SHORT EXERCISE:
Retype the listing that follows, word for word.

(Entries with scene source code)
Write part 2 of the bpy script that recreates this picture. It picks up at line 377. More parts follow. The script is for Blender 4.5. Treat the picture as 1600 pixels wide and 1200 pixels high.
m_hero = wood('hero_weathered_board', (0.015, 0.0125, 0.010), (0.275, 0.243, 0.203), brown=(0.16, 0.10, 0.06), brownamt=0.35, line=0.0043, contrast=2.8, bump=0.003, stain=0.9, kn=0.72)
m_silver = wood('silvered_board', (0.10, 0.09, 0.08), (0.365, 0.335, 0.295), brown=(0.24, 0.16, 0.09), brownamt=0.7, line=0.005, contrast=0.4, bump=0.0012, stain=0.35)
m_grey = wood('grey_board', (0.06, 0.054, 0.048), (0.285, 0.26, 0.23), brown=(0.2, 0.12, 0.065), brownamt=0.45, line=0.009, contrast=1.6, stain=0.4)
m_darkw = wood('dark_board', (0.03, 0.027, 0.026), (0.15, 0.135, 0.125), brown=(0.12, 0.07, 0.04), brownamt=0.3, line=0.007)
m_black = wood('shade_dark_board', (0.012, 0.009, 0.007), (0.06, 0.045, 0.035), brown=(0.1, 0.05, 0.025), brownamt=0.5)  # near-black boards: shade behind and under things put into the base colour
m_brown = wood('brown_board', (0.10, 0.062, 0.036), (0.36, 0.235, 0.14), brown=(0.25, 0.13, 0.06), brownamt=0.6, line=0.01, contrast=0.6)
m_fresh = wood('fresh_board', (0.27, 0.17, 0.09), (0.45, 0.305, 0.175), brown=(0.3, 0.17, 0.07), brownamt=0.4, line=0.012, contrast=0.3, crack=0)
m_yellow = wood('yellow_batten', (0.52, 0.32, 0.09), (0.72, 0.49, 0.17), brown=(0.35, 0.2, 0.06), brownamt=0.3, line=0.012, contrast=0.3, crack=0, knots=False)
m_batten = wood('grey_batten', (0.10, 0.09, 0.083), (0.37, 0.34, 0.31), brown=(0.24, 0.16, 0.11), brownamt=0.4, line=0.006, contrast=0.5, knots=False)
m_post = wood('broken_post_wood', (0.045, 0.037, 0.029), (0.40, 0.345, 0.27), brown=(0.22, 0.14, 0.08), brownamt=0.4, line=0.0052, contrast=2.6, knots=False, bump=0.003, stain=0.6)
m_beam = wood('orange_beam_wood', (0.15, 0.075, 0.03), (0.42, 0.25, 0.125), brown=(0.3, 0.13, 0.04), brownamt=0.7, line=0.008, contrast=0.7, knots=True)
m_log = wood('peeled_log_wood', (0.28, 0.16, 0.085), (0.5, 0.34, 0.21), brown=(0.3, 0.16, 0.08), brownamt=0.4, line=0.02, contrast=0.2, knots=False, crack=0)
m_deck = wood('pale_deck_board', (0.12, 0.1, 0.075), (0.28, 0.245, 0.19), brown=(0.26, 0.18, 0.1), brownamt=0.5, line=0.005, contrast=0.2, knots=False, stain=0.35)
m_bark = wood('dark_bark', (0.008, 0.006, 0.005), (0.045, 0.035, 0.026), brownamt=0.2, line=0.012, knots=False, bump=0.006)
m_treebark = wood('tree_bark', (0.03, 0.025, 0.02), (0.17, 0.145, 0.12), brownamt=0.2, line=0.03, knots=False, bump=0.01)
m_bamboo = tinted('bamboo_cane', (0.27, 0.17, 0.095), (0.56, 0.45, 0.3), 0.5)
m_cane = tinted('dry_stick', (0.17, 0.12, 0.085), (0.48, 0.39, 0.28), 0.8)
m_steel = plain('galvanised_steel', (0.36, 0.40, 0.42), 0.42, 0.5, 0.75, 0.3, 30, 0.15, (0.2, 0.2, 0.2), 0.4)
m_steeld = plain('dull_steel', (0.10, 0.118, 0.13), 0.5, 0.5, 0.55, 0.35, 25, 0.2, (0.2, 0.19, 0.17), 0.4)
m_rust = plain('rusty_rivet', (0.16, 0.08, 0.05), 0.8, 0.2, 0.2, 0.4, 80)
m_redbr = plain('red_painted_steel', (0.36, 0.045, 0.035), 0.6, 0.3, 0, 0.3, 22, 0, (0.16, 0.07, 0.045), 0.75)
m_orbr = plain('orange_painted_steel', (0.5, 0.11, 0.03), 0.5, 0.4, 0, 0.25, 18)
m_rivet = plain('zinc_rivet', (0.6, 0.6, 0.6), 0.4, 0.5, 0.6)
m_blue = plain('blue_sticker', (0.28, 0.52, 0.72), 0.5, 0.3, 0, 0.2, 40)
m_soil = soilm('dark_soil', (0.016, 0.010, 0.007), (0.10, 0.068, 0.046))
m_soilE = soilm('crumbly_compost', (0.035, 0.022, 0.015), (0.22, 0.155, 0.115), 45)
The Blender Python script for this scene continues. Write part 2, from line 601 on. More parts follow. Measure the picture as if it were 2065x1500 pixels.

OUTPUT FOR THIS TASK:
Write part 2 of the bpy script that recreates this picture. It picks up at line 377. More parts follow. The script is for Blender 4.5. Treat the picture as 1600 pixels wide and 1200 pixels high.
m_hero = wood('hero_weathered_board', (0.015, 0.0125, 0.010), (0.275, 0.243, 0.203), brown=(0.16, 0.10, 0.06), brownamt=0.35, line=0.0043, contrast=2.8, bump=0.003, stain=0.9, kn=0.72)
m_silver = wood('silvered_board', (0.10, 0.09, 0.08), (0.365, 0.335, 0.295), brown=(0.24, 0.16, 0.09), brownamt=0.7, line=0.005, contrast=0.4, bump=0.0012, stain=0.35)
m_grey = wood('grey_board', (0.06, 0.054, 0.048), (0.285, 0.26, 0.23), brown=(0.2, 0.12, 0.065), brownamt=0.45, line=0.009, contrast=1.6, stain=0.4)
m_darkw = wood('dark_board', (0.03, 0.027, 0.026), (0.15, 0.135, 0.125), brown=(0.12, 0.07, 0.04), brownamt=0.3, line=0.007)
m_black = wood('shade_dark_board', (0.012, 0.009, 0.007), (0.06, 0.045, 0.035), brown=(0.1, 0.05, 0.025), brownamt=0.5)  # near-black boards: shade behind and under things put into the base colour
m_brown = wood('brown_board', (0.10, 0.062, 0.036), (0.36, 0.235, 0.14), brown=(0.25, 0.13, 0.06), brownamt=0.6, line=0.01, contrast=0.6)
m_fresh = wood('fresh_board', (0.27, 0.17, 0.09), (0.45, 0.305, 0.175), brown=(0.3, 0.17, 0.07), brownamt=0.4, line=0.012, contrast=0.3, crack=0)
m_yellow = wood('yellow_batten', (0.52, 0.32, 0.09), (0.72, 0.49, 0.17), brown=(0.35, 0.2, 0.06), brownamt=0.3, line=0.012, contrast=0.3, crack=0, knots=False)
m_batten = wood('grey_batten', (0.10, 0.09, 0.083), (0.37, 0.34, 0.31), brown=(0.24, 0.16, 0.11), brownamt=0.4, line=0.006, contrast=0.5, knots=False)
m_post = wood('broken_post_wood', (0.045, 0.037, 0.029), (0.40, 0.345, 0.27), brown=(0.22, 0.14, 0.08), brownamt=0.4, line=0.0052, contrast=2.6, knots=False, bump=0.003, stain=0.6)
m_beam = wood('orange_beam_wood', (0.15, 0.075, 0.03), (0.42, 0.25, 0.125), brown=(0.3, 0.13, 0.04), brownamt=0.7, line=0.008, contrast=0.7, knots=True)
m_log = wood('peeled_log_wood', (0.28, 0.16, 0.085), (0.5, 0.34, 0.21), brown=(0.3, 0.16, 0.08), brownamt=0.4, line=0.02, contrast=0.2, knots=False, crack=0)
m_deck = wood('pale_deck_board', (0.12, 0.1, 0.075), (0.28, 0.245, 0.19), brown=(0.26, 0.18, 0.1), brownamt=0.5, line=0.005, contrast=0.2, knots=False, stain=0.35)
m_bark = wood('dark_bark', (0.008, 0.006, 0.005), (0.045, 0.035, 0.026), brownamt=0.2, line=0.012, knots=False, bump=0.006)
m_treebark = wood('tree_bark', (0.03, 0.025, 0.02), (0.17, 0.145, 0.12), brownamt=0.2, line=0.03, knots=False, bump=0.01)
m_bamboo = tinted('bamboo_cane', (0.27, 0.17, 0.095), (0.56, 0.45, 0.3), 0.5)
m_cane = tinted('dry_stick', (0.17, 0.12, 0.085), (0.48, 0.39, 0.28), 0.8)
m_steel = plain('galvanised_steel', (0.36, 0.40, 0.42), 0.42, 0.5, 0.75, 0.3, 30, 0.15, (0.2, 0.2, 0.2), 0.4)
m_steeld = plain('dull_steel', (0.10, 0.118, 0.13), 0.5, 0.5, 0.55, 0.35, 25, 0.2, (0.2, 0.19, 0.17), 0.4)
m_rust = plain('rusty_rivet', (0.16, 0.08, 0.05), 0.8, 0.2, 0.2, 0.4, 80)
m_redbr = plain('red_painted_steel', (0.36, 0.045, 0.035), 0.6, 0.3, 0, 0.3, 22, 0, (0.16, 0.07, 0.045), 0.75)
m_orbr = plain('orange_painted_steel', (0.5, 0.11, 0.03), 0.5, 0.4, 0, 0.25, 18)
m_rivet = plain('zinc_rivet', (0.6, 0.6, 0.6), 0.4, 0.5, 0.6)
m_blue = plain('blue_sticker', (0.28, 0.52, 0.72), 0.5, 0.3, 0, 0.2, 40)
m_soil = soilm('dark_soil', (0.016, 0.010, 0.007), (0.10, 0.068, 0.046))
m_soilE = soilm('crumbly_compost', (0.035, 0.022, 0.015), (0.22, 0.155, 0.115), 45)
The Blender Python script for this scene continues. Write part 2, from line 601 on. More parts follow. Measure the picture as if it were 2065x1500 pixels.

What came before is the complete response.